The Mr Bean star’s backing for the former foreign secretary came in the form of a letter to the Times and he granted no subsequent requests for interviews on the subject. ‘All jokes about religion cause offence, so it’s pointless apologising for them,’ he wrote. ‘You should really only apologise for a bad joke. On that basis, no apology is required.’
This was the same tactic Atkinson deployed in his last public intervention, when he said in a missive to the BBC’s Media Show that the corporation had every right to sack Miriam O’Reilly as a presenter of Countryfile, even though she had successfully sued the corporation for ageism.

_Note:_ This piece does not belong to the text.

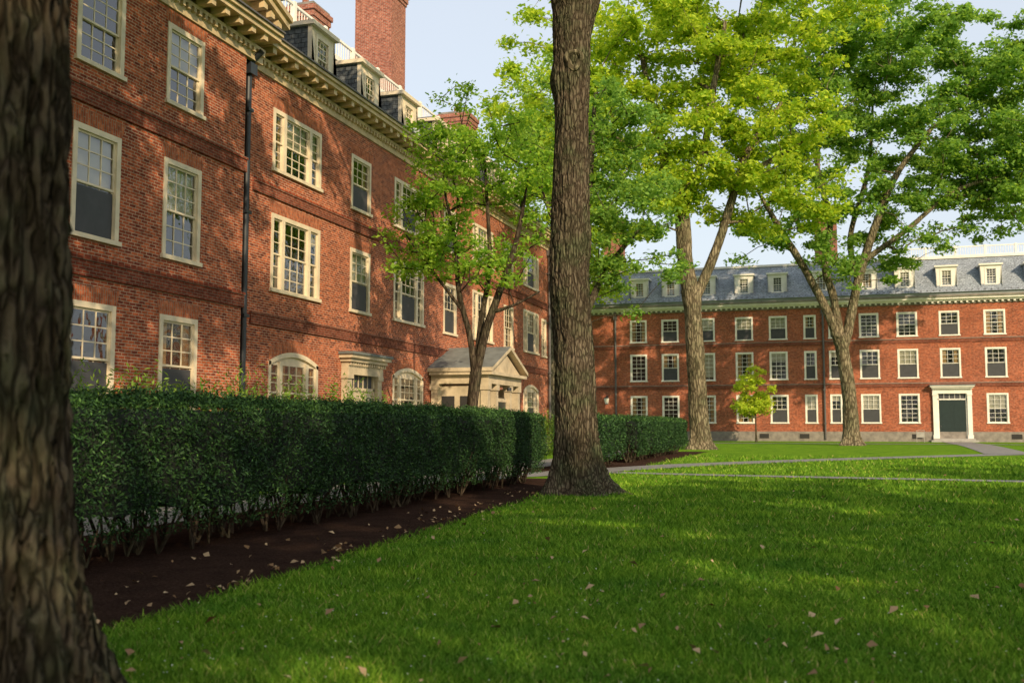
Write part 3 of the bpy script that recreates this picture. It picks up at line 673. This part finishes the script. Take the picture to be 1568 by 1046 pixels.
make_tree('maple_tree',(-10.75,44.6),[
 (None,[(0,-.2,0),(0,.4,0),(.05,4,0),(.2,8,0),(.3,11,0)],[.5,.42,.34,.28,.24]),
 (0,[(.1,6,0),(1.2,8.5,0),(2.8,10.5,0)],[.2,.15,.08]),(0,[(.2,8,0),(-1,10.5,0),(-2,13,0)],[.17,.12,.07]),(0,[(.3,11,0),(.6,14,0),(.8,17,0)],[.22,.15,.07])],
 [((2.1,12.5,0),(2.6,5,3.2)),((2.9,8.5,-.5),(1.9,2.6,2)),((-.5,15,0),(3.4,4,3))],180,21000,.21,'leafM','bark',seg=24,amp=.03,flare=.3,seed=52,step=.25,clr=(.65,.38),gap=.05)
make_tree('maple_tree',(-22.5,84.0),[
 (None,[(0,-.2,0),(0,.4,0),(0,6,0),(0,11,0),(0,16,0)],[.7,.6,.5,.45,.3]),
 (0,[(0,10,0),(-2,14,0),(-4,18,0)],[.3,.2,.1]),(0,[(0,10,0),(2,14,0),(4,18,0)],[.3,.2,.1]),(0,[(0,16,0),(0,20,0),(0,27,0)],[.3,.2,.1])],
 [((-1,24,0),(7.5,10,6)),((1,16,0),(7,5,4))],230,28000,.40,'leafY','barkfar',seg=20,amp=.04,flare=.3,seed=61,step=.4,clr=(1.4,.7),gap=.0)
make_tree('young_tree',(-5.6,85.8),[
 (None,[(0,-.1,0),(0,.8,0),(0,2,0),(.05,3.5,0),(.1,4.8,0)],[.09,.07,.06,.05,.03])],
 [((0,4.4,0),(1.5,1.8,1.3)),((-.2,2.9,0),(2.1,.9,1.5))],90,6000,.22,'leafB','bark',seg=10,amp=.005,flare=.04,seed=71,step=.3,clr=(.5,.3),gap=-.2,bstart=3)
for i,(x,y,h) in enumerate([(14,-10,0),(23,-5,1),(15,-21,1),(25,-17,0),(31,9,1)]):  # unseen trees, added so their crowns shade the near lawn
    make_tree('elm_tree',(x,y),[
     (None,[(0,-.2,0),(0,.4,0),(0,4,0),(0,8,0)],[.7,.5,.42,.4]),
     (0,[(0,7.8,0),(-2,11,0),(-4,15,0)],[.3,.2,.1]),(0,[(0,7.8,0),(2,11,1),(4,15,2)],[.3,.2,.1]),(0,[(0,7.8,0),(0,12,-1),(0,17,-2)],[.3,.2,.1])],
     [((0,14+h,0),(7.5,5,7.5))],88,7500,.5,'leafG','bark',seg=16,amp=.04,flare=.35,seed=90+i,step=.5,clr=(1.1,.8),gap=.15)

# ================================================================ hedges
def hedge(name,y0,y1,xf,xb,H):
    E=empty(name); L=y1-y0; D=xf-xb
    def fn(x,y,z): return mnoise.noise(Vector((x*1.1,y*1.1,z*1.3)))*.12+mnoise.noise(Vector((x*3.1,y*3.1,z*3.1)))*.08
    pts=[];sz=[];
    areas=[('f',L*(H-.3)*1.5),('t',L*D),('b',L*(H-.3)*.6),('e0',D*H),('e1',D*H)]
    dens=1500 if y0<20 else 550
    for k,A in areas:
        n=int(A*dens)
        for _ in range(n):
            dep=-abs(random.gauss(0,.06))+.025
            z=random.uniform(.24,H); y=random.uniform(y0,y1); x=random.uniform(xb,xf)
            if k=='f': x=xf
            elif k=='b': x=xb
            elif k=='t': z=H
            elif k=='e0': y=y0
            else: y=y1
            o=fn(x,y,z)+dep
            if k=='f': x+=o-max(0,z-(H-.28))**2*2.4 - max(0,.6-z)*.25
            elif k=='b': x-=o
            elif k=='t': z+=o*.9-max(0,x-(xf-.3))**2*1.6+(random.random()**6)*.10
            elif k=='e0': y-=o
            else: y+=o
            if z<.55+.25*mnoise.noise(Vector((y*1.7,7,0))) and random.random()<(.75-z)*1.5: continue
            pts.append((x,y,z))
    C=np.array(pts); s=rng.uniform(.035,.07,len(C))*(1.0 if y0<20 else 1.6)
    v,f=leafarr(C,s,.36,.1,.1,rng,.5)
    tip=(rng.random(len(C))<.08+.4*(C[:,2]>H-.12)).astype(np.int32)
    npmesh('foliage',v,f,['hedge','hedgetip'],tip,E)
    cv=[];cf=[];ny=max(4,int(L/.25));
    prof=[(xf-.16,.55),(xf-.12,.9),(xf-.14,H-.28),(xf-.42,H-.12),(xb+.3,H-.1),(xb+.12,H-.2),(xb+.12,.9),(xb+.16,.55)]
    for i in range(ny+1):
        y=y0+.1+(L-.2)*i/ny
        for x,z in prof: cv.append((x+mnoise.noise(Vector((y*2,x,z*2)))*.08,y,z+mnoise.noise(Vector((y*2.5,x+4,z)))*.14*(1 if z<.6 else .3)))
    m=len(prof)
    for i in range(ny):
        for k in range(m): cf.append((i*m+k,i*m+(k+1)%m,(i+1)*m+(k+1)%m,(i+1)*m+k))
    me=bpy.data.meshes.new('shade_core'); me.from_pydata(cv,[],cf+[tuple(range(m)),tuple(range(ny*m,ny*m+m))]); me.materials.append(M['core']); o=bpy.data.objects.new('shade_core',me); COL.objects.link(o); o.parent=E  # solid dark body, painted shade for the gaps between leaves
    S=MB(); y=y0+.2
    while y<y1:
        for _ in range(3):
            x=random.uniform(xb+.3,xf-.3);p=Vector((x,y+random.uniform(-.2,.2),0));r=random.uniform(.012,.028)
            for q in range(random.randint(2,4)):
                t=Vector((x+random.uniform(-.35,.35),p.y+random.uniform(-.35,.35),random.uniform(.6,.9))); mid=p.lerp(t,.5)+Vector((random.uniform(-.06,.06),random.uniform(-.06,.06),-.04))
                S.cyl(p,mid,r,'twig',5,r*.8); S.cyl(mid,t,r*.8,'twig',5,r*.5)
        y+=.42
    S.obj('stems',E)
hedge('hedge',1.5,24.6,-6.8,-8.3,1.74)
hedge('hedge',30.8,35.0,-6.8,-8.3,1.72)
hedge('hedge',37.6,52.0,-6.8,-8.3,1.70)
def shrubs(name,y0,y1,x,H,n):
    C=[]
    for i in range(n):
        cy=random.uniform(y0,y1);cx=x+random.gauss(0,.35);h=H*(.72+.4*mnoise.noise(Vector((cy*.9,2,0)))+random.uniform(0,.3)); 
        for k in range(26):
            t=k/26*h; C.append((cx+random.gauss(0,.03+.05*(1-k/26)),cy+random.gauss(0,.03+.05*(1-k/26)),t+.05))
    C=np.array(C); v,f=leafarr(C,rng.uniform(.09,.17,len(C)),.3,.1,.1,rng,1.2); npmesh(name,v,f,['shrub'])
shrubs('garden_shrubs',10,27.5,-12.6,2.45,800)
shrubs('garden_shrubs',42.5,56,-13,1.9,420)
n=300
y=1/(1/4.5+(1/45-1/4.5)*rng.random(n)); x=np.interp(y,[4,20,40],[-5.2,-6.2,-6.5])+rng.random(n)*(.22*y+8)
C=np.stack([x,y,rng.uniform(.035,.06,n)],1)
bx=np.stack([rng.uniform(-6.6,-4.9,130),rng.uniform(6,22,130),rng.uniform(.012,.03,130)],1)
bx2=np.concatenate([rng.normal((c[0],c[1],.02),(.16,.35,.008),(14,3)) for c in ((-5.3,9.0),(-5.1,7.8),(-5.6,14.5),(-5.4,10.5))]); bx2[:,2]=np.abs(bx2[:,2])+.01
C=np.concatenate([C,bx,bx2]); v,f=leafarr(C,rng.uniform(.03,.12,len(C))*rng.uniform(.6,1,len(C)),.7,.5,.16,rng); npmesh('fallen_leaves',v,f,['litter'])
n=900
y=1/(1/4.5+(1/22-1/4.5)*rng.random(n)); x=-4.8+rng.random(n)*(.22*y+6); C=np.stack([x,y,rng.uniform(.03,.055,n)],1)
v,f=leafarr(C,rng.uniform(.010,.018,n),.9,1.2,.1,rng); npmesh('clover_flowers',v,f,['clover'])

# ================================================================ light, sky, camera
el=math.radians(27); az=math.radians(139)
Sd=Vector((math.sin(az)*math.cos(el),math.cos(az)*math.cos(el),math.sin(el)))
w=bpy.data.worlds.new('World'); scene.world=w; w.use_nodes=True; nt=w.node_tree; bg=nt.nodes['Background']
sk=nt.nodes.new('ShaderNodeTexSky'); sk.sky_type='NISHITA'; sk.sun_disc=False; sk.sun_elevation=el; sk.sun_rotation=az; sk.air_density=1.2; sk.dust_density=3.0; sk.ozone_density=1.5
hz=mixc(nt,.60,sk.outputs[0],(6.8,7.15,7.6))
nt.links.new(hz,bg.inputs[0]); bg.inputs[1].default_value=.15
ld=bpy.data.lights.new('sun','SUN'); ld.energy=5.0; ld.angle=math.radians(.55); ld.color=(1,.80,.53); lo=bpy.data.objects.new('sun',ld); COL.objects.link(lo); lo.rotation_euler=(-Sd).to_track_quat('-Z','Y').to_euler()
cam=bpy.data.cameras.new('camera'); co=bpy.data.objects.new('camera',cam); COL.objects.link(co); scene.camera=co
co.location=(0,0,1.45); co.rotation_euler=(math.radians(90+4.764),0,math.radians(17.45)); cam.lens=35; cam.sensor_width=36; cam.clip_end=2000; cam.clip_start=.05
cam.dof.use_dof=True; cam.dof.focus_distance=22; cam.dof.aperture_fstop=2.0
scene.view_settings.view_transform='Standard'; scene.view_settings.look='None'; scene.view_settings.exposure=0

The Media Show duly read out Atkinson’s letter in its entirety, and – after he declined to appear on the show in person – invited the BBC grandee Lorraine Heggessey on to agree with him. Then, as now, his views were never challenged.

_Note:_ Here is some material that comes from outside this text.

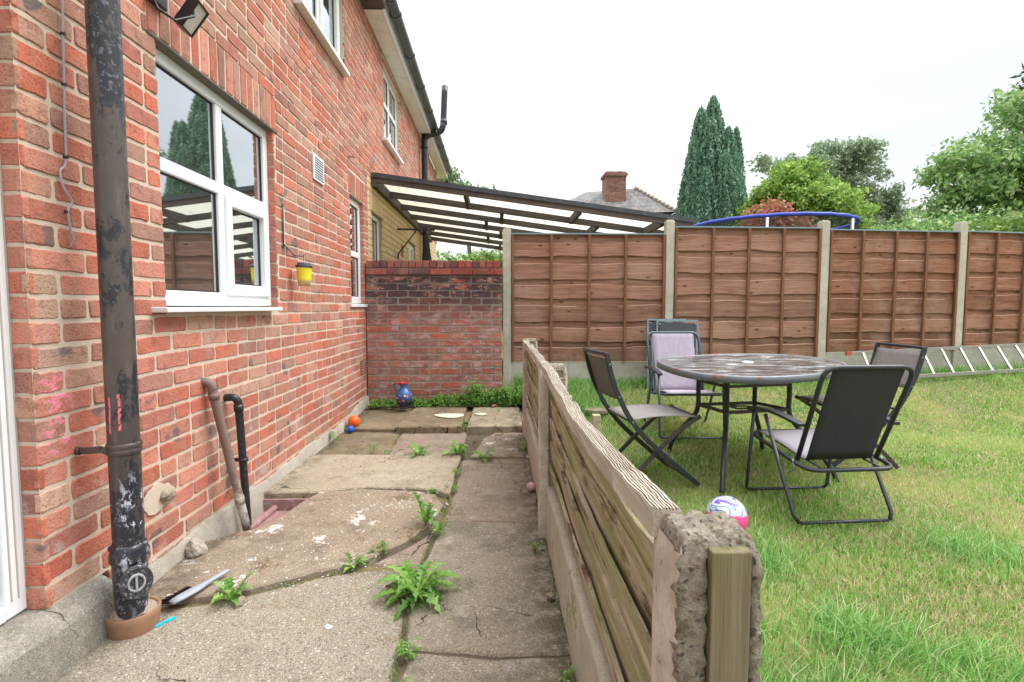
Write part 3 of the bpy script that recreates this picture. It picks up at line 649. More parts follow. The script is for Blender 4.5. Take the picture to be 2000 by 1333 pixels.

Atkinson comes from a family not known for its liberal outlook on the world – his Eurosceptic brother Rodney once unsuccessfully attempted to become the leader of UKIP – and the comedian himself now certainly belongs to an income bracket that sets him apart from lesser mortals. He is the sole director of a company called Hindmeck, whose latest accounts show a profit of £900,000 for the year up to April 30, 2017.
Short-term job
Frank Field may now be nudging 80 and his local Labour Party members in Birkenhead may just have passed a vote of no confidence in him for his steadfast support to Theresa May’s Brextremist government, but the old boy has still decided that now is the time to splash out some money on a new researcher.
The job pays up to £27,000 for someone to help him with, among other things, writing articles and books and ‘liaising with Frank’s interests outside of parliament’. The ‘ability to remain discreet and maintain confidentiality at all times’ is also stipulated. Mandrake respectfully suggests that any young people looking for a long-term position might be well advised to look elsewhere.
Happy days
Dr Richard North, the author and journalist, has been recalling on his EUReferendum.com blog his days working alongside the Brextremist Owen Paterson as his political advisor.

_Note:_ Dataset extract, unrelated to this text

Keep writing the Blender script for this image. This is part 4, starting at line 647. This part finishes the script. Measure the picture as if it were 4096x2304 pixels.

‘Part of my job was to talk him down from some of the more stupid positions he would occasionally adopt,’ North alleges. ‘Sometimes I had to get quite stroppy, as when we were preparing a speech on his ‘optimistic vision of a post-EU United Kingdom’, which he delivered to Business for Britain in November 2014.
‘After I’d written the first draft. Owen – unbeknown to me – gave it to Dan Hannan to ‘improve’. He produced a draft so riddled with factual errors that I refused to have anything to do with it. I warned Owen that his reputation would suffer irreparable damage if he went ahead with it. That time, Owen relented and almost all of Hannan’s input was removed. As a result, I think we produced a pretty good speech.’
One wonders if Hannan still helps Paterson with his speeches. Sadly, Hannan has now denied both Dr North and myself the pleasure of following him on Twitter.
Sands stays
Sarah Sands remains stubbornly in place as the editor of the Today programme, even though she has managed to carelessly mislay 800,000 listeners, from 7.66m a week during the second quarter of 2017 to 6.82m a week in April-June this year.
The show is an industry joke with John Humphrys’ gaffes becoming ever more embarrassing – his latest was to suggest that people didn’t like seeing women in burkas in pubs – and recently the far-right extremist Raheem Kassam was invited on as a guest.
For all that, I am told Sands’ position is ‘impregnable’ for the simple reason that she keeps at all times to the BBC’s fanatically pro-Brexit line. I am reminded of the former editor Sir Peregrine Worsthorne’s verdict on Sands when she was sacked after nine disastrous months in charge at the Sunday Telegraph. ‘Sarah was a sweet girl, but she had absolutely no political feel at all and I don’t think she was a suitable person to edit a political broadsheet,’ he opined.